Fue entonces que aparecieron en el metro los grafitis «¡Más churros, menos policías!», también en protesta a la decisión del gobernador Andrew Cuomo de contratar a 500 policías más para vigilar el metro.

Durante años Galicia trabajó sin licencia ni permiso. Calcula que ha pagado unos 12,000 dólares en multas. Varias veces han confiscado su comida para tirarla a la basura.

«La ciudad nos tiene que dar los permisos para trabajar porque también estamos pagando los impuestos de la venta», se queja.

Las multas son tan caras -a veces de 2.500 dólares- que «solo hay dos opciones: dejar sin comer a la familia o pagar el ticket», dice Sabina Morales, otra mexicana indocumentada de 62 años que vende fruta y verdura con uno de sus hijos en una avenida de Corona, Queens.

«Vinimos a trabajar»

La senadora estatal demócrata Jessica Ramos impulsa un proyecto de ley para liberar la cantidad de permisos en el estado de Nueva York que será discutido a partir de enero.

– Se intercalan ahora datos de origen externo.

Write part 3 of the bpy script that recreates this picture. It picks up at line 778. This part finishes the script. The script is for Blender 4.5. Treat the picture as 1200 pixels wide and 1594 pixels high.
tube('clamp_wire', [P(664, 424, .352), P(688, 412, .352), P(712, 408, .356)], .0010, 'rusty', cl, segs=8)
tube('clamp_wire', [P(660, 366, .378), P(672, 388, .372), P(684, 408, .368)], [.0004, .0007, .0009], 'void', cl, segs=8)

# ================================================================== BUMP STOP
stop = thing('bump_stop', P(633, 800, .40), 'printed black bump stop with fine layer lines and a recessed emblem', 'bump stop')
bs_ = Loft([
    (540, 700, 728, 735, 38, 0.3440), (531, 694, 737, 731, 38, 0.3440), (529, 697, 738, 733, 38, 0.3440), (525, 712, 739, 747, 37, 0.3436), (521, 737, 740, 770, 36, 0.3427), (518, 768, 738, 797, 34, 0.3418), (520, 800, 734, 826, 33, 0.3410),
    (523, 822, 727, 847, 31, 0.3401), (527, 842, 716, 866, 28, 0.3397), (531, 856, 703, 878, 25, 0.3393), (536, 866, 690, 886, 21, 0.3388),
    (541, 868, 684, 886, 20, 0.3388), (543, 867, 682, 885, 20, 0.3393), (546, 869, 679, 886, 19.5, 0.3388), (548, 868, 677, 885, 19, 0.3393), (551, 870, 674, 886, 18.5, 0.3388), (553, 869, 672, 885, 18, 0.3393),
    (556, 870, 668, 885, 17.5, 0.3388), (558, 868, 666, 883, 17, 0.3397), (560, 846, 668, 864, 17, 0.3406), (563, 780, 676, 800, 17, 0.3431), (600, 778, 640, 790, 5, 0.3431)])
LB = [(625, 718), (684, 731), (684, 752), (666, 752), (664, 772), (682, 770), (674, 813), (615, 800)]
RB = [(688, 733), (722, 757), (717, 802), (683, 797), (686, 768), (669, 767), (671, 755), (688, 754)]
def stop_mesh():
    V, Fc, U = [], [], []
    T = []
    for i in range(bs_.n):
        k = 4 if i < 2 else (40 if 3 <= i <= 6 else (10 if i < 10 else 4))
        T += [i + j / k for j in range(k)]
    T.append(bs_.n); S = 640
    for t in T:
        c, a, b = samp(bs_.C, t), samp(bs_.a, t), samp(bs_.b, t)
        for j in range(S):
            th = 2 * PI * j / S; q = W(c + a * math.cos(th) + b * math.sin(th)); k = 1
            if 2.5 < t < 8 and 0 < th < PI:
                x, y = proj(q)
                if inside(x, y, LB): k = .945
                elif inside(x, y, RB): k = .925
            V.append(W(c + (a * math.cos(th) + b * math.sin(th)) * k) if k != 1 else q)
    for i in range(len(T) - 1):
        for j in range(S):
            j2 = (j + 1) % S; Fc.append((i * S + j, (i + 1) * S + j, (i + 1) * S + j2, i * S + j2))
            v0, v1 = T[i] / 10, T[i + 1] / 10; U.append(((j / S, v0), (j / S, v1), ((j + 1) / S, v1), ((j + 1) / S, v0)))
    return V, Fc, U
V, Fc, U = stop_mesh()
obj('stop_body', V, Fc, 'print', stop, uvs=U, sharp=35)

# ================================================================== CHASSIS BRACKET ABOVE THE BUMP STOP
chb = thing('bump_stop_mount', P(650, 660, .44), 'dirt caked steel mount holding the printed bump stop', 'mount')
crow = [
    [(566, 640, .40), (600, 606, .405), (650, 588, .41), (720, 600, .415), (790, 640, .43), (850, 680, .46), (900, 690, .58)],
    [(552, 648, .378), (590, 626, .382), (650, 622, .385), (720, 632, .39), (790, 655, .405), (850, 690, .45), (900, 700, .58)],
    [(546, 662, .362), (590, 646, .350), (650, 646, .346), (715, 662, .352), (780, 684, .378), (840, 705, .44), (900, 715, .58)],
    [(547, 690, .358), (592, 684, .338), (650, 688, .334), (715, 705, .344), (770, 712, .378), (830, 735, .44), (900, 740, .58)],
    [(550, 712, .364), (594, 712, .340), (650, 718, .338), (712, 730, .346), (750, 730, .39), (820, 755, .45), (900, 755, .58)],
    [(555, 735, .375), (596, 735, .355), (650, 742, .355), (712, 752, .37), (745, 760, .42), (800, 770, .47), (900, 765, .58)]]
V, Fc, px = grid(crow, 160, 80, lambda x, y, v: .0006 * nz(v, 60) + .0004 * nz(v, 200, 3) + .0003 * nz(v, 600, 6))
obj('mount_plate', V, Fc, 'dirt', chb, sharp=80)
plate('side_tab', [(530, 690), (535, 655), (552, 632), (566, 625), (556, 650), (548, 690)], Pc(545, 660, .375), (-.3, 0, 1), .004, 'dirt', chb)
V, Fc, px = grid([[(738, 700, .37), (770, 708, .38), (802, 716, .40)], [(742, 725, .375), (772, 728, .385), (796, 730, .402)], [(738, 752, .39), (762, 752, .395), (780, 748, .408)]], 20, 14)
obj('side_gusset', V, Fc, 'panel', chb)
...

«Estas personas están tratando de ganarse la vida de una manera honrada», dice a la AFP Ramos, de origen colombiano y criada en Jackson Heights, Queens, un paraíso de comida callejera donde se hablan más de 100 idiomas.

La oposición a más permisos proviene de promotores inmobiliarios y supermercados, restaurantes y hoteles que denuncian una competencia desleal con los vendedores callejeros, asegura.

Pero Ramos cree que todos pueden convivir. «Hay momentos en que queremos sentarnos en un restaurante y hay momentos en que solo nos alcanzan cinco pesos para la cena de esta noche y vamos de corrida hacia la casa», explica.

El concejal de Brooklyn Rafael Espinal (demócrata), en cuyo distrito fue arrestada la vendedora de churros, asegura que la policía debe concentrarse en enfrentar delitos violentos, no «crímenes de pobreza» como vender comida en la calle.

Asegura que apoyará un proyecto de ley municipal en discusión que autorizaría 4,000 nuevos permisos en una década.

Morales contó que hace un par de años subalquiló un permiso de venta por 15,000 dólares, pero resultó ser falso. Perdió todos sus ahorros y su mercadería.

«Hay que terminar con el mercado negro para que todos podamos trabajar. Para eso venimos a este país. A trabajar, a salir adelante, a mejorar la vida de nuestra familia», explica al borde de las lágrimas esta mujer que también crió a seis niños trabajando a la intemperie.